Charles X, son cousin, duc de Deux-Ponts, fut choisi par les états pour son successeur. Ce prince ne connaissait que la guerre. Il marcha en Pologne, et la conquit avec la même rapidité que nous avons vu Charles XII, son petit-fils, la subjuguer, et il la perdit de même. Les Danois, alors défenseurs de la Pologne, parce qu’ils étaient toujours ennemis de la Suède, tombèrent sur elle (1658) ; mais Charles X, quoique chassé de la Pologne, marcha sur la mer, glacée, d’île en île jusqu’à Copenhague. Cet événement prodigieux fit enfin conclure une paix qui rendit à la Suède la Scanie, perdue depuis trois siècles.

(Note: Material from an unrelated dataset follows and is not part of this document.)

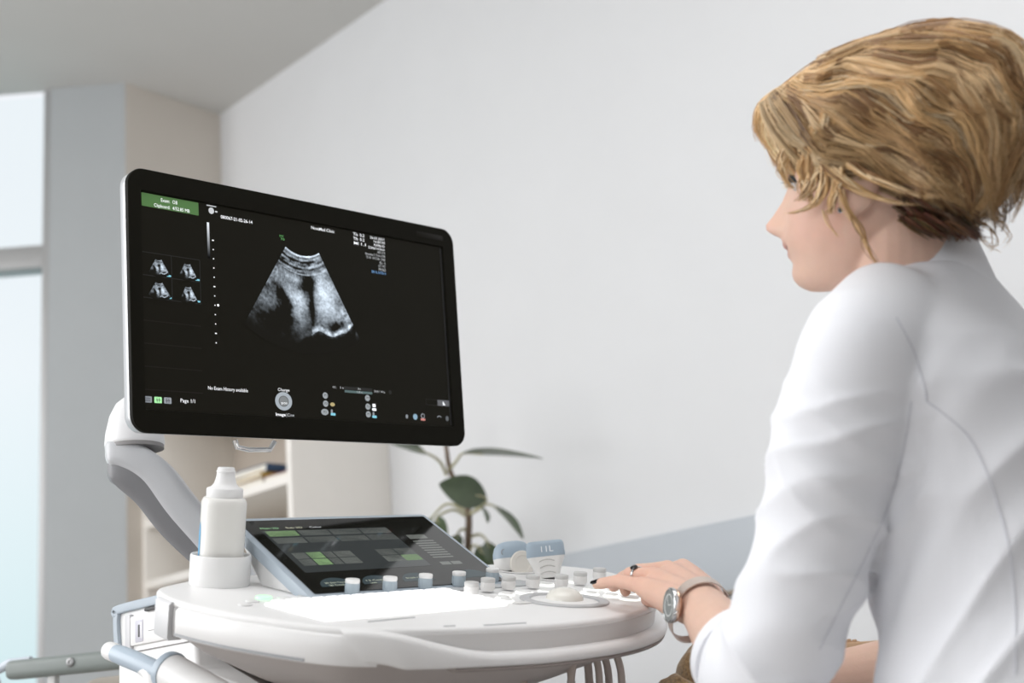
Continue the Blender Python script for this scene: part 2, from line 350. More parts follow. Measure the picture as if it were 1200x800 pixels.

Son fils, Charles XI, fut le premier roi absolu, et son petit-fils, Charles XII, fut le dernier[1]. Je n’observerai ici qu’une seule chose, qui montre combien l’esprit du gouvernement a changé dans le Nord, et combien il a fallu de temps pour le changer. Ce n’est qu’après la mort de Charles XII que la Suède, toujours guerrière, s’est enfin tournée à l’agriculture et au commerce, autant qu’un terrain ingrat et la médiocrité de ses richesses peuvent le permettre. Les Suédois ont eu enfin une compagnie des Indes, et leur fer, dont ils ne se servaient autrefois que pour combattre, a été porté avec avantage sur leurs vaisseaux, du port de Gothembourg aux provinces méridionales du Mogol et de la Chine.

Voici une nouvelle vicissitude et un nouveau contraste dans le Nord. Cette Suède, despotiquement gouvernée, est devenue de nos jours le royaume de la terre le plus libre, et celui où les rois

  1. Comparez à cet abrégé les premières pages de l’Histoire de Charles XII.